Moreover, novel catalysts such as metal-organic frameworks (MOF) were explored, and the HER mechanism was also interpreted by SECM. The Hod group developed the electrochemically converted-MOFs (termed “EC-MOFs”) into highly active electrocatalysts and optimized their conversion parameters (scan rate, potential range, and number of potential scans) for enhancing their electrochemical performance. They employed SECM in SG-TC mode to map in situ HER activity of the EC-MOF of ZIF-67 into patterned CoSx, an HER electrocatalyst. Furthermore, they also performed in situ OER analysis of a bi-metallic (Fe,Ni)-MIL-53 MOF into patterned FeNiSx, revealing that SECM can serve as a useful technique for optimization of localized catalyst fabrication as well as for designing MOF-based patterned arrays for electrochemical studies [15].

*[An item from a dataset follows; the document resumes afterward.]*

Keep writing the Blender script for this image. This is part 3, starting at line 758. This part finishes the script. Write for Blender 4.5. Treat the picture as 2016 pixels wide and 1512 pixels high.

In addition to the reactions mentioned above, other catalytic reactions including CO2 reduction, hydrogen peroxide production, and water oxidation, have been investigated by SECM. For instance, various methods for the elimination of greenhouse gases include energy-driven CO2 reduction, photothermal, thermal-catalytic, and artificial photosynthesis. Catalysts used for CO2 reduction reactions determine the efficiency of the conversion of CO2 toward high-value hydrocarbons [23][26][27][59].